Right gesture, wrong book.
The truth is that we are now way beyond the tipping point of the electronic book story. And it’s not just the Nook that has tipped the scales from the analog to the digital.
Amazon.com Inc. (Nasdaq: AMZN)’s Kindle, of course, has pioneered both the technology and the business. And now new products from Sony Corp. (NYSE: SNE), Plastic Logic, IRex,
and Spring Design are making the e-book revolution the most significant techno-cultural upheaval since the introduction of the iPod.
And this is all happening before the imminent release of Apple’s touch tablet -- a potentially game-changing event, which was inadvertently confirmed yesterday
by New York Times editor-in-chief Bill Keller.
But with or without the “iTablet,” the point of no return was reached months ago. E-books are already dramatically changing the way books are published, sold, and read. And now they are about to revolutionize the act of writing a book.
Yes, you read it right: E-books are about to fundamentally change the traditional craft of writing.
Last week, at a telephone press conference to launch the Nook, I asked William Lynch, Barnes & Noble’s president, how he thought the company’s new electronic device would change the way in which writers go about writing books.
Lynch paused for thought. It will open up many new possibilities for writers, he finally said, weighing his words carefully. Most significantly, he noted, it will give the writer the opportunity to present multiple plots to the same book.
Unlike the e-book story, then (which, in my view, will inevitably end with the replacement of analog by digital text), every electronic book can come with a series of alternative endings.
So in the upcoming murder mystery story, Who Killed the Paper Book, the identity of the murderer will depend on which version you happen to click on. In one edition, it will be Steve Jobs, in another Jeff Bezos, in a third it might even be William Lynch.
Lynch might be right. But even more than his multiple endings, the e-book is going to change the way in which writers go about their craft. For me, the most exciting change lies in bringing books alive by replacing analog footnotes with digital links.

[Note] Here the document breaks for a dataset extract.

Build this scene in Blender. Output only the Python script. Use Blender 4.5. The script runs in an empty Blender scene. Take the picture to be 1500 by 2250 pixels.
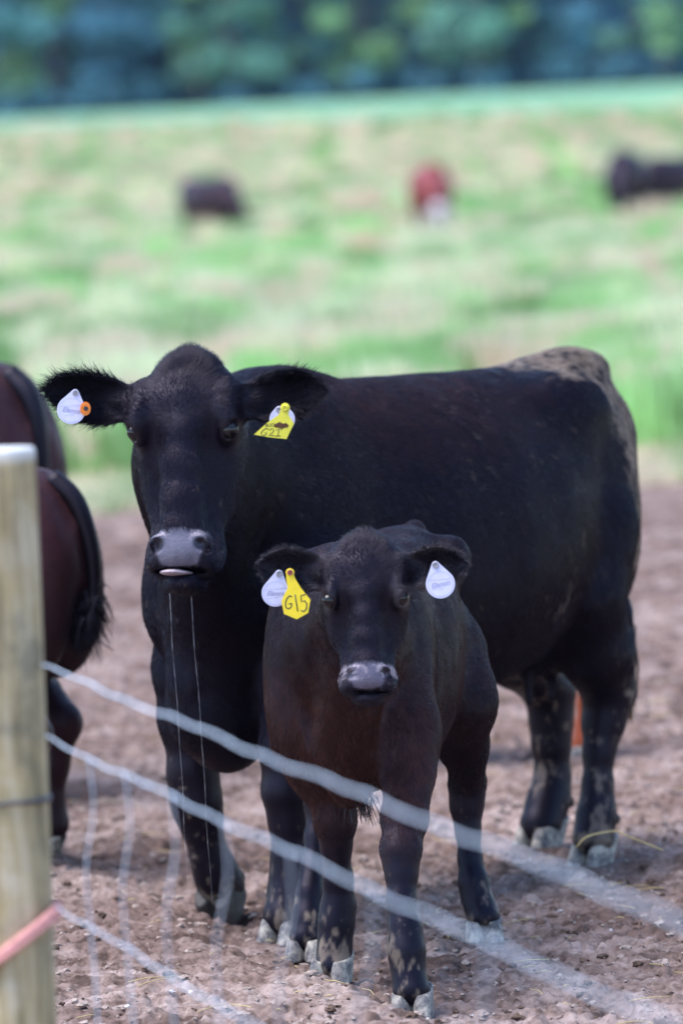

While not all current e-readers have Web access (the Kindle currently does, while the Nook doesn’t), the hypertext e-book is now inevitable. And, in my view, writing hypertextually offers the book author an immensely richer intellectual palate for self-expression, as well as an exceptionally efficient technology for verifying sources and ideas.

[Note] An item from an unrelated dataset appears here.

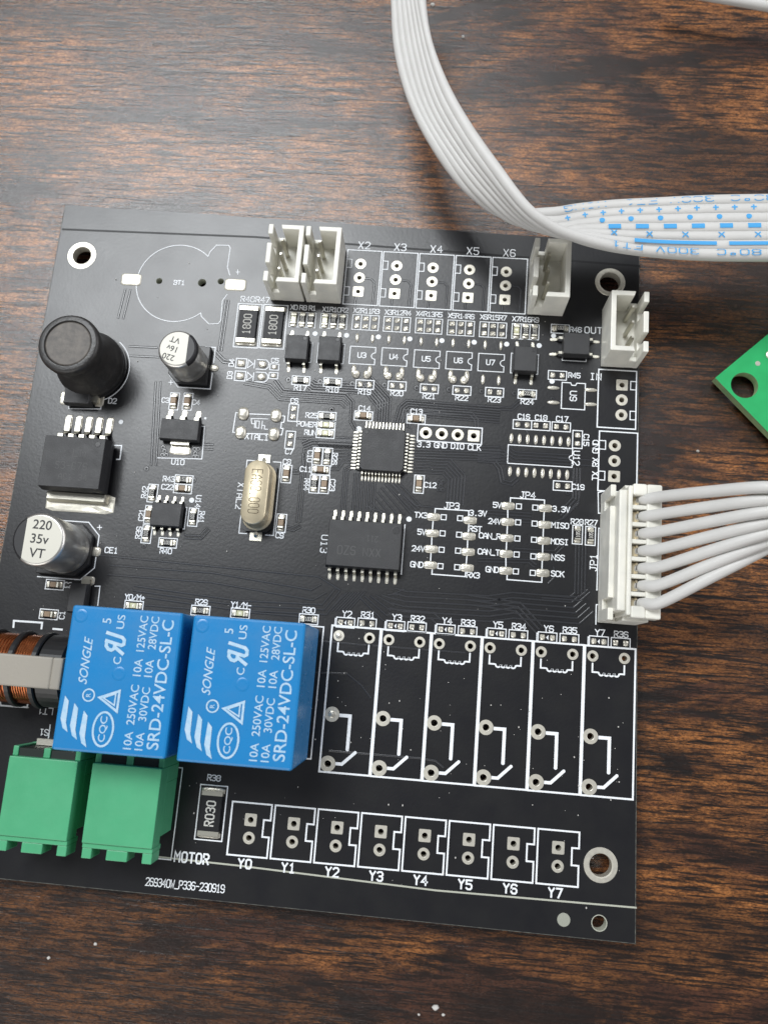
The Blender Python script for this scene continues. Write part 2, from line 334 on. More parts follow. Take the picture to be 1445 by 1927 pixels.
def pad_mesh(square, r0, r1, mname='plate'):
    mb = MB(); n = 32
    if square:
        s_ = r1 * .97; o = []
        for i in range(n):
            a = 2 * PI * i / n; c, d = math.cos(a), math.sin(a); q = s_ / max(abs(c), abs(d)); q = min(q, s_ * 1.36); o.append((q * c, q * d))
        vs = [(x, y, .0) for x, y in o] + [(x * .98, y * .98, .045) for x, y in o] + [(r0 * math.cos(2*PI*i/n), r0 * math.sin(2*PI*i/n), .045) for i in range(n)] + [(r0 * math.cos(2*PI*i/n), r0 * math.sin(2*PI*i/n), -1.58) for i in range(n)]
        fs = []
        for k in range(3): fs += [[k*n+i, k*n+(i+1) % n, (k+1)*n+(i+1) % n, (k+1)*n+i] for i in range(n)]
        mb.add(vs, fs)
    else:
        mb.lathe([(r1, 0), (r1 * .98, .045), (r0 * 1.12, .05), (r0, .02), (r0, -1.58)], n, 0, 0, 0, False, False)
    return mb.mesh('plated_hole', mname)
def hole(c, r0, r1, square=False, filled=False, mname='plate'):
    HOLES.append((c[0], c[1], r0 + 0.02))
    me = shared(('hole', square, round(r0, 2), round(r1, 2), mname), lambda: pad_mesh(square, r0, r1, mname))
    o = put('plated_hole', me, (c[0], c[1], 0), BD)
    if filled:
        put('solder_plug', shared(('plug', round(r0, 2)), lambda: MB().lathe([(r0 * 1.15, .0), (r0 * 1.1, .05), (r0 * .6, .0), (r0 * .15, .12)], 20, capb=False).mesh('solder_plug', 'solder', True)), (c[0], c[1], 0.03), o)
def pad(c, wx, wy, h=0.12, p=4.0, name='solder_pad', rot=0.0, label=None):
    v = random.randint(0, 2)
    me = shared(('pad', round(wx, 2), round(wy, 2), h, p, v), lambda: MB().pillow(0, 0, wx, wy, h, p=p, jit=.25).mesh('solder_pad', 'solder', True))
    return put(name, me, (c[0], c[1], 0), BD, rot, label)

# small chip parts; built lying along x
def chip_mesh(kind, L=1.75, Wd=0.95, H=0.5, text=None):
    mb = MB(); e = L * .2
    mats = {'res': ['resblack', 'lead', 'solder', 'mark'], 'cap': ['ceramic', 'lead', 'solder', 'mark'], 'led': ['led', 'lead', 'solder', 'mark']}[kind]
    bh = H if kind != 'cap' else H * 1.45
    mb.box(-L/2 + e, L/2 - e, -Wd/2 + .03, Wd/2 - .03, .06, bh - .02, 0, .06)
    for s_ in (-1, 1):
        xa, xb = sorted((s_ * L/2, s_ * (L/2 - e)))
        mb.box(xa, xb, -Wd/2, Wd/2, .05, bh, 1, .05)
        mb.pillow(s_ * (L/2 + .15), 0, .62, Wd * 1.05, .22, p=5, mi=2)
    if text: txt(mb, text, (0, 0), Wd * .56, (L - 2*e) * .86, 0, .085, mi=3, z=bh - .015)
    if kind == 'led': mb.box(-.12, .2, -.2, .2, bh - .03, bh + .01, 1)
    return mb.mesh('chip', mats)
NM = {'res': 'chip_resistor', 'cap': 'chip_capacitor', 'led': 'indicator_led'}
def chip(c, orient, kind, text=None, box=True, bw=2.9, bh=1.5):
    rot = 0 if orient == 'H' else PI / 2
    if box: sbox_c(c, *( (bw, bh) if orient == 'H' else (bh, bw)))
    if kind == 'empty':
        for s_ in (-1, 1):
            d = (s_ * .75, 0) if orient == 'H' else (0, s_ * .68)
            me = shared('epad%d' % (_zj[0] % 3), lambda: MB().pillow(0, 0, .78, .86, .16, p=6, jit=.5, n=12).mesh('solder_pad', 'solder'))
            put('solder_pad', me, (c[0] + d[0], c[1] + d[1], 0), BD, rot)
        return
    me = shared((kind, text), lambda: chip_mesh(kind, text=text))
    return put(NM[kind], me, (c[0], c[1], 0), BD, rot)
def lab(s, c, h=.78, ang=0.0, adv=5.2, wd=None): txt(silk, s, c, h, None, ang, wd or .155, adv)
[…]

Ironically, however, it’s Steve Jobs, the guy who famously believes that “people don’t read anymore,” who will most radically change the life of the writer.
The iPhone, of course, already effectively competes with the Kindle in the e-book marketplace. But it is Apple’s imminent touch tablet which will most dramatically change the self-expressive craft of the traditional writer. This radical new Apple device will transform the act of reading into a tactile multimedia experience, thereby liberating the writer from complete reliance on text.
Daily Beast publisher Tina Brown believes that in the next three years we will enter the golden age of journalism. Likewise, I’m convinced that the e-book revolution represents a potentially new golden age for writers.
There are many economic, legal, and aesthetic problems, of course -- from digital piracy, to the ubiquity of free content, to the shrinking attention span of online “readers,” to Google’s destructively reductive snippet culture. But these problems pale when compared with the opportunities that the e-book offers the publisher, the reader, and, above all, the writer.
So if you love books, go out and buy an e-reader. It doesn’t really matter which one you get: The Nook, the Kindle, the Irex, the Sony Reader all have their own strengths and weaknesses. The point is to celebrate the e-book revolution. The story is set in stone now: E-readers have arrived in the e-promised land. Now all I've got to do is write my e-masterpiece.